(Scene modeling code data)
_ _ _ _

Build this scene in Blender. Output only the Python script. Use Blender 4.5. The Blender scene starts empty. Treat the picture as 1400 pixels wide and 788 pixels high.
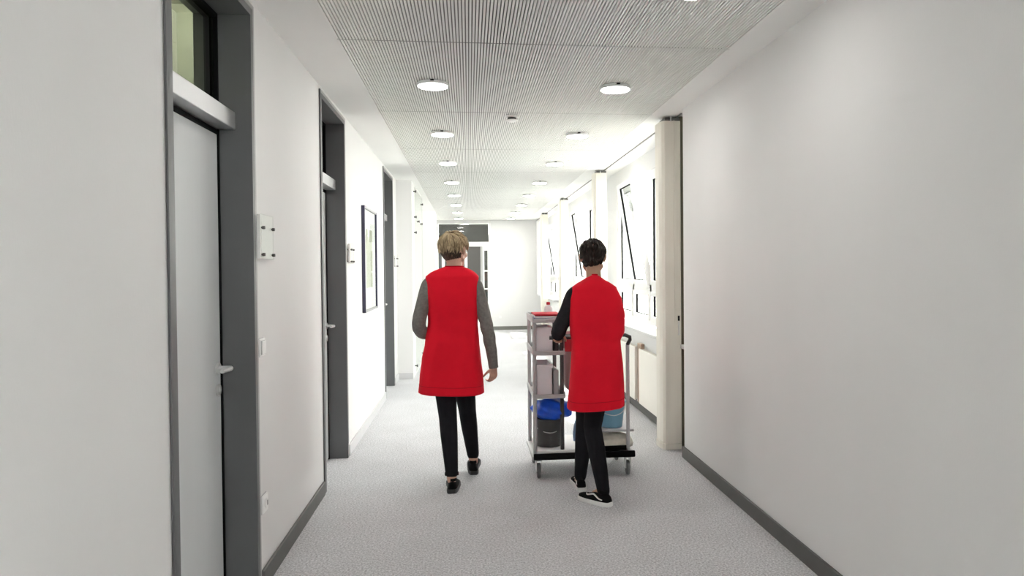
import bpy, bmesh, math, random
from mathutils import Vector, Matrix
random.seed(7)
S = bpy.context.scene
C = S.collection
R = math.radians

# ------------------------------------------------------------------ camera
F_PX, YAW, PITCH, ROLL, EYE = 1000.0, R(6.34), R(-0.9), 0.0085, 1.45
fw = Vector((math.sin(YAW)*math.cos(PITCH), math.cos(YAW)*math.cos(PITCH), math.sin(PITCH)))
rt = Vector((math.cos(YAW), -math.sin(YAW), 0)); up = rt.cross(fw)
rt, up = rt*math.cos(ROLL)-up*math.sin(ROLL), up*math.cos(ROLL)+rt*math.sin(ROLL)
cd = bpy.data.cameras.new('camera'); cam = bpy.data.objects.new('camera', cd); C.objects.link(cam)
cam.matrix_world = Matrix(((rt.x, up.x, -fw.x, 0), (rt.y, up.y, -fw.y, 0), (rt.z, up.z, -fw.z, EYE), (0, 0, 0, 1)))
cd.sensor_width = 36; cd.lens = F_PX/1400*36; cd.shift_x = -0.0373; cd.shift_y = -0.0066
cd.clip_start = .05; cd.clip_end = 300
S.camera = cam

# ------------------------------------------------------------------ light
W = bpy.data.worlds.new('sky'); S.world = W; W.use_nodes = True
wt = W.node_tree; wb = wt.nodes['Background']
wb.inputs['Color'].default_value = (1.0, .985, .965, 1)
wb.inputs['Strength'].default_value = 6.6
sl = bpy.data.lights.new('sun', 'SUN'); sl.energy = 5.0; sl.angle = R(.6); sl.color = (1, .96, .9)
so = bpy.data.objects.new('sun', sl); C.objects.link(so)
so.rotation_euler = Vector((-1, .04, -2.13)).to_track_quat('-Z', 'Y').to_euler()
S.view_settings.view_transform = 'Standard'; S.view_settings.look = 'None'
S.view_settings.exposure = 1.62; S.view_settings.gamma = 1.0
S.view_settings.use_curve_mapping = False
S.cycles.max_bounces = 14; S.cycles.diffuse_bounces = 8; S.cycles.transparent_max_bounces = 16
S.cycles.sample_clamp_indirect = 8.0
S.cycles.use_denoising = True

# ------------------------------------------------------------------ materials
def srgb(r, g, b):
    f = lambda c: (c/255/12.92) if c <= 10 else ((c/255+.055)/1.055)**2.4
    return (f(r), f(g), f(b), 1)

def mat(name, col, rough=.6, metal=0, var=.06, scale=6, bump=0, bscale=200, stretch=(1, 1, 1), emit=0, spec=.5):
    m = bpy.data.materials.new(name); m.use_nodes = True
    t = m.node_tree; n = t.nodes; b = n['Principled BSDF']
    b.inputs['Roughness'].default_value = rough; b.inputs['Metallic'].default_value = metal
    b.inputs['Specular IOR Level'].default_value = spec
    tc = n.new('ShaderNodeTexCoord'); mp = n.new('ShaderNodeMapping'); mp.inputs['Scale'].default_value = stretch
    t.links.new(tc.outputs['Object'], mp.inputs['Vector'])
    nz = n.new('ShaderNodeTexNoise'); nz.inputs['Scale'].default_value = scale; nz.inputs['Detail'].default_value = 4
    t.links.new(mp.outputs['Vector'], nz.inputs['Vector'])
    rp = n.new('ShaderNodeValToRGB')
    c = Vector(col[:3])
    rp.color_ramp.elements[0].position = .3; rp.color_ramp.elements[1].position = .7
    rp.color_ramp.elements[0].color = (*(c*(1-var)), 1)
    rp.color_ramp.elements[1].color = (*[min(1, x) for x in c*(1+var)], 1)
    t.links.new(nz.outputs['Fac'], rp.inputs['Fac']); t.links.new(rp.outputs['Color'], b.inputs['Base Color'])
    if bump:
        n2 = n.new('ShaderNodeTexNoise'); n2.inputs['Scale'].default_value = bscale; n2.inputs['Detail'].default_value = 2
        t.links.new(mp.outputs['Vector'], n2.inputs['Vector'])
        bp = n.new('ShaderNodeBump'); bp.inputs['Strength'].default_value = bump; bp.inputs['Distance'].default_value = .003
        t.links.new(n2.outputs['Fac'], bp.inputs['Height']); t.links.new(bp.outputs['Normal'], b.inputs['Normal'])
    if emit:
        b.inputs['Emission Color'].default_value = (1, .97, .93, 1); b.inputs['Emission Strength'].default_value = emit
    return m

def glass(name, tint=(1, 1, 1), refl=1.0):
    m = bpy.data.materials.new(name); m.use_nodes = True
    t = m.node_tree; n = t.nodes; n.remove(n['Principled BSDF'])
    tr = n.new('ShaderNodeBsdfTransparent'); tr.inputs['Color'].default_value = (*tint, 1)
    gl = n.new('ShaderNodeBsdfGlossy'); gl.inputs['Roughness'].default_value = .02
    fr = n.new('ShaderNodeFresnel')
    # the pane is a thin box without refraction: give the exit face the inverse index so it reflects like the entry face
    ge = n.new('ShaderNodeNewGeometry'); mr = n.new('ShaderNodeMapRange')
    mr.inputs['To Min'].default_value = 1.5; mr.inputs['To Max'].default_value = 1/1.5
    t.links.new(ge.outputs['Backfacing'], mr.inputs['Value']); t.links.new(mr.outputs['Result'], fr.inputs['IOR'])
    mu = n.new('ShaderNodeMath'); mu.operation = 'MULTIPLY'; mu.inputs[1].default_value = refl
    mx = n.new('ShaderNodeMixShader')
    t.links.new(fr.outputs[0], mu.inputs[0]); t.links.new(mu.outputs[0], mx.inputs[0])
    t.links.new(tr.outputs[0], mx.inputs[1]); t.links.new(gl.outputs[0], mx.inputs[2])
    t.links.new(mx.outputs[0], n['Material Output'].inputs['Surface'])
    return m

def carpet_mat():
    m = mat('grey_carpet', (.30, .30, .31, 1), .95, var=.0, spec=.1)
    t = m.node_tree; n = t.nodes; b = n['Principled BSDF']
    tc = n.new('ShaderNodeTexCoord')
    a = n.new('ShaderNodeTexNoise'); a.inputs['Scale'].default_value = 95; a.inputs['Detail'].default_value = 3; a.inputs['Roughness'].default_value = .8
    c = n.new('ShaderNodeTexNoise'); c.inputs['Scale'].default_value = 3.0; c.inputs['Detail'].default_value = 3
    for x in (a, c): t.links.new(tc.outputs['Object'], x.inputs['Vector'])
    r1 = n.new('ShaderNodeValToRGB'); e = r1.color_ramp.elements
    e[0].position = .33; e[0].color = (.32, .32, .335, 1); e[1].position = .68; e[1].color = (.88, .88, .90, 1)
    r2 = n.new('ShaderNodeValToRGB'); e = r2.color_ramp.elements
    e[0].position = .3; e[0].color = (.93, .93, .93, 1); e[1].position = .7; e[1].color = (1, 1, 1, 1)
    mx = n.new('ShaderNodeMix'); mx.data_type = 'RGBA'; mx.blend_type = 'MULTIPLY'; mx.inputs['Factor'].default_value = 1
    t.links.new(a.outputs['Fac'], r1.inputs['Fac']); t.links.new(c.outputs['Fac'], r2.inputs['Fac'])
    t.links.new(r1.outputs['Color'], mx.inputs[6]); t.links.new(r2.outputs['Color'], mx.inputs[7])
    t.links.new(mx.outputs[2], b.inputs['Base Color'])
    bp = n.new('ShaderNodeBump'); bp.inputs['Strength'].default_value = .6; bp.inputs['Distance'].default_value = .004
    t.links.new(a.outputs['Fac'], bp.inputs['Height']); t.links.new(bp.outputs['Normal'], b.inputs['Normal'])
    return m

M = dict(
    wall=mat('white_wall_paint', (.765, .762, .757, 1), .75, var=.012, scale=2.2, bump=.12, bscale=160, stretch=(1, 1, .35)),
    ceil=mat('ceiling_paint', (.84, .84, .825, 1), .8, var=.01, scale=2),
    panel=mat('acoustic_panel_white', (.86, .86, .845, 1), .7, var=.01, scale=3),
    groove=mat('acoustic_groove_fleece', (.22, .22, .215, 1), .95, var=.1),
    carpet=carpet_mat(),
    skirt=mat('anthracite_skirting', (.105, .104, .10, 1), .5, var=.06, scale=9),
    skirt_lit=mat('overlit_skirting_grey', (.60, .60, .61, 1), .5, var=.03),  # dark skirting with overexposed daylight put into its colour
    skirt_mid=mat('mid_grey_skirting', (.20, .20, .185, 1), .5, var=.05),
    strip=mat('olive_gap_shade', (.11, .10, .06, 1), .6, var=.05),  # shade of the gap beside the column, put into the colour
    wheel=mat('grey_castor_rubber', (.20, .20, .205, 1), .6, var=.06),
    frame=mat('grey_steel_frame', (.118, .122, .126, 1), .42, var=.05, scale=3),
    frame_edge=mat('lit_frame_edge_grey', (.42, .42, .415, 1), .4, var=.04),  # frame steel with the highlight on its lit edge put into the colour
    alu=mat('satin_aluminium', (.52, .525, .53, 1), .38, metal=.7, var=.04, scale=30, stretch=(1, 6, 30)),
    leaf=mat('pale_grey_door_laminate', (.62, .64, .645, 1), .5, var=.02, scale=2, stretch=(1, 4, .3)),
    black=mat('black_rubber', (.006, .006, .0065, 1), .8, var=.1, spec=.1),
    chrome=mat('satin_steel_handle', (.74, .74, .735, 1), .3, metal=.55, var=.03),
    white=mat('white_plastic', (.83, .83, .82, 1), .35, var=.01),
    offwhite=mat('white_window_lacquer', (.84, .84, .83, 1), .35, var=.01),
    cream=mat('cream_column_paint', (.76, .725, .645, 1), .5, var=.03, scale=3, stretch=(6, 6, .3)),
    radiator=mat('cream_radiator_enamel', (.82, .79, .72, 1), .4, var=.01),
    brown=mat('brown_radiator_bracket', (.36, .26, .19, 1), .6, var=.05),
    sill=mat('pale_grey_sill', (.66, .66, .65, 1), .45, var=.03),
    glass=glass('dimming_window_glass', (.80, .82, .81)), clear_glass=glass('clear_window_glass', (.97, .985, .98)),  # tint of the first glass is added to hold back far daylight
    green_glass=glass('green_tinted_transom_glass', (.84, .88, .78), 1.2),
    grey_glass=glass('grey_transom_glass', (.82, .84, .82)),
    acrylic=glass('clear_acrylic', (.97, .98, .97), .3),
    diffuser=mat('lamp_diffuser', (.85, .85, .84, 1), .5, var=0, emit=16),
    navy=mat('dark_navy_picture_frame', (.035, .033, .075, 1), .35, var=.05),
    silver=mat('silver_frame_edge', (.30, .30, .32, 1), .35, metal=.4, var=.03),
    paper=mat('white_paper', (.91, .91, .90, 1), .7, var=.01),
    olive=mat('olive_grey_paint', (.42, .43, .36, 1), .8, var=.03),
    green=mat('pale_office_paint', (.50, .50, .42, 1), .8, var=.03),
    office=mat('office_ceiling_paint', (.50, .50, .43, 1), .8, var=.02),
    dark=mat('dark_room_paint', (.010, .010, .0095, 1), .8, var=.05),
    facade=mat('white_render_facade', (.80, .80, .78, 1), .85, var=.02, scale=1),
    ext_glass=mat('facade_window_glass', (.07, .08, .085, 1), .08, var=.1),
    pave=mat('courtyard_paving', (.42, .42, .40, 1), .9, var=.08, scale=2),
    red=mat('red_tunic_cloth', (.80, .010, .029, 1), .85, var=.06, scale=5, bump=.35, bscale=420, spec=.15),
    red_trim=mat('red_tunic_seam', (.47, .005, .016, 1), .85, var=.05, spec=.15),
    knit=mat('heather_grey_knit', (.20, .192, .18, 1), .95, var=.16, scale=60, bump=.6, bscale=260, spec=.1),
    black_knit=mat('black_knit', (.022, .022, .025, 1), .95, var=.15, scale=40, bump=.4, bscale=260, spec=.1),
    black_cloth=mat('black_trouser_cloth', (.0105, .0105, .0135, 1), .85, var=.15, scale=12, bump=.3, bscale=300, spec=.2),
    skin=mat('light_skin', (.60, .36, .27, 1), .5, var=.06, scale=14, spec=.35),
    skin_b=mat('warm_skin', (.50, .30, .20, 1), .5, var=.06, scale=14, spec=.35),
    shoe=mat('black_shoe_canvas', (.007, .007, .0075, 1), .85, var=.1, spec=.12, bump=.3, bscale=500),
    rubber_white=mat('white_rubber_sole', (.80, .80, .78, 1), .5, var=.03),
    rubber_grey=mat('dark_rubber_sole', (.03, .03, .032, 1), .6, var=.08),
    eye=mat('eye_white', (.8, .8, .78, 1), .2, var=.02),
    lip=mat('lip_skin', (.48, .18, .15, 1), .45, var=.03),
    cart_grey=mat('grey_trolley_plastic', (.47, .47, .48, 1), .45, var=.04),
    cart_dark=mat('dark_grey_plastic', (.062, .062, .062, 1), .45, var=.06),
    box_grey=mat('pale_blue_grey_plastic', (.84, .85, .88, 1), .5, var=.02),
    blue=mat('bright_blue_plastic_film', (.008, .10, .72, 1), .35, var=.18, scale=14, bump=.6, bscale=40),
    sky=mat('light_blue_plastic', (.20, .43, .58, 1), .4, var=.06, scale=6),
    pale_blue=mat('pale_blue_cloth', (.30, .48, .68, 1), .85, var=.08, scale=10, bump=.5, bscale=60),
    pink=mat('pale_pink_bag_film', (.66, .40, .40, 1), .5, var=.07, scale=7, bump=.6, bscale=30),
    cloth_red=mat('red_cleaning_cloth', (.56, .03, .045, 1), .85, var=.08),
    mop=mat('cream_mop_cotton', (.66, .63, .55, 1), .95, var=.08, scale=30, bump=.6, bscale=120),
    violet=mat('violet_cloth', (.20, .20, .55, 1), .85, var=.06),
)

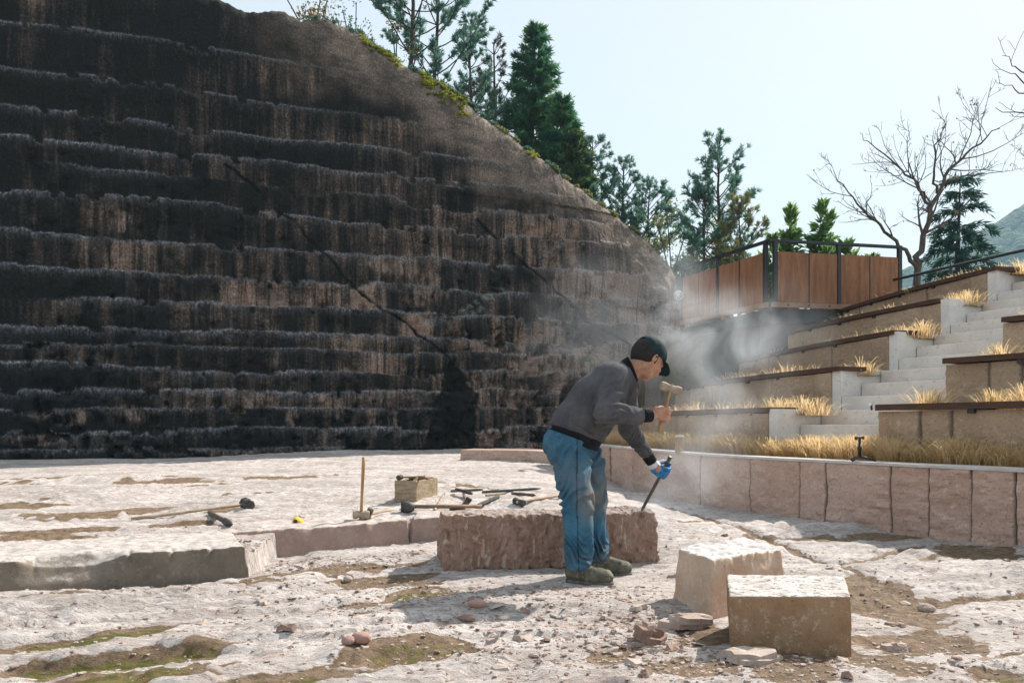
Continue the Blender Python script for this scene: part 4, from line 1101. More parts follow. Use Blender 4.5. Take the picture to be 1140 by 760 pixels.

_ _ _ _

Your task:
Print the data above verbatim from the first line through the line holding "R = math.radians", leaving every picture out.

Answer:
Build this scene in Blender. Output only the Python script. Use Blender 4.5. The Blender scene starts empty. Treat the picture as 1400 pixels wide and 788 pixels high.
import bpy, bmesh, math, random
from mathutils import Vector, Matrix
random.seed(7)
S = bpy.context.scene
C = S.collection
R = math.radians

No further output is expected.